In 2001, the government of Alberta gave DeVry Institute of Technology in Calgary (part of a for-profit chain of American universities) the right to grant degrees.
Such alliances already exist. One of the largest is the Universitas 21, a group of 17 elite universities from around the world, including McGill and UBC. In a joint venture with Thomson Learning, this group is currently working on developing for-profit online education targeting emerging markets in Asia and South America.
10 The largest private university in America is the University of Phoenix, which has more than 250,000 students and campuses in 15 states, the Netherlands, Puerto Rico and Vancouver. Although it mainly serves older students, according to insidehighered.com it has recently begun targeting undergraduate-age students. In the most recent fiscal quarter, its parent company had earnings of $87.1 million US.
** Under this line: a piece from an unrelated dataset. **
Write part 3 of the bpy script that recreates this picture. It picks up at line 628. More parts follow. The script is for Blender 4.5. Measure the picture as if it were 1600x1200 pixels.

A theory proposed by Arthur Levine, president of Teacher’s College, Columbia University, in an essay in the book The Wired Tower. Levine foresees an era of “rock star” profs.
Levine again, on the end of degrees. “Every person will have an educational passport. In the future, each person’s education will occur not only in a cornucopia of different settings and geographic locales, but also via a plathora of different educational providers.”
“A vigorous culture capable of stabalizing itself depends heavily on its educated people, and especially on their critical capacities and depth of understanding.”